Büchner Prize for the South Tyrolean author Oswald Egger

Oswald Egger crosses and expands the boundaries of literary production, according to the statement by the Academy for Language and Literature in Darmstadt. Yesterday, the institution awarded the South Tyrolean writer the Georg Büchner Prize, worth 50,000 euros, the most important award in German-language literature. The prize will be presented on November 2nd in the Darmstadt State Theater.

Well-known works by Egger include “Discrete Continuity” and “Color Compartments.” He was born in South Tyrol in 1963 and is a professor of language and form at the Muthesius Academy of Fine Arts in Kiel.

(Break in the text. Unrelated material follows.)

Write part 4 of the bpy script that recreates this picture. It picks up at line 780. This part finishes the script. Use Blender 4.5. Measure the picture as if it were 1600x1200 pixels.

Oswald Egger joins a list that might hardly be more varied over the past decade: Rainald Goetz, Marcel Beyer, Jan Wagner, Terézia Mora, Lukas Bärfuss, Elke Erb, Clemens J. Setz, Emine Sevgi Özdamar and Lutz Seiler – all generations, most German-speaking regions and literary forms are represented. What does Egger add? First of all, his origins: South Tyrol, although he has long been at home elsewhere. Born in Lana in 1963, he studied literature in Vienna, which he now teaches in Kiel. He lives near Neuss (in the famous Hombroich rocket station, which previously housed the poet Thomas Kling) and Vienna. It is hard to get a more comprehensive overview of the German-speaking world.

This also applies to Egger’s work. He made his debut in 1993 with poems. Poetry has remained his most important form to this day. In 1999 he joined Suhrkamp (making Egger the fifth Büchner Prize winner in a row from this publisher), and since then the variety of forms has increased, although Egger also writes texts that are concentrated in prose – language takes precedence over content, linguistic play and linguistic theory permeate one another. Most recently, Egger has also emerged as a painter, including in his own books.

This Büchner Prize winner therefore has a lot to offer that was missing from the diverse list of his predecessors. He himself has so far lacked recognition – both among the public (poetry rarely sells well) and in literary circles.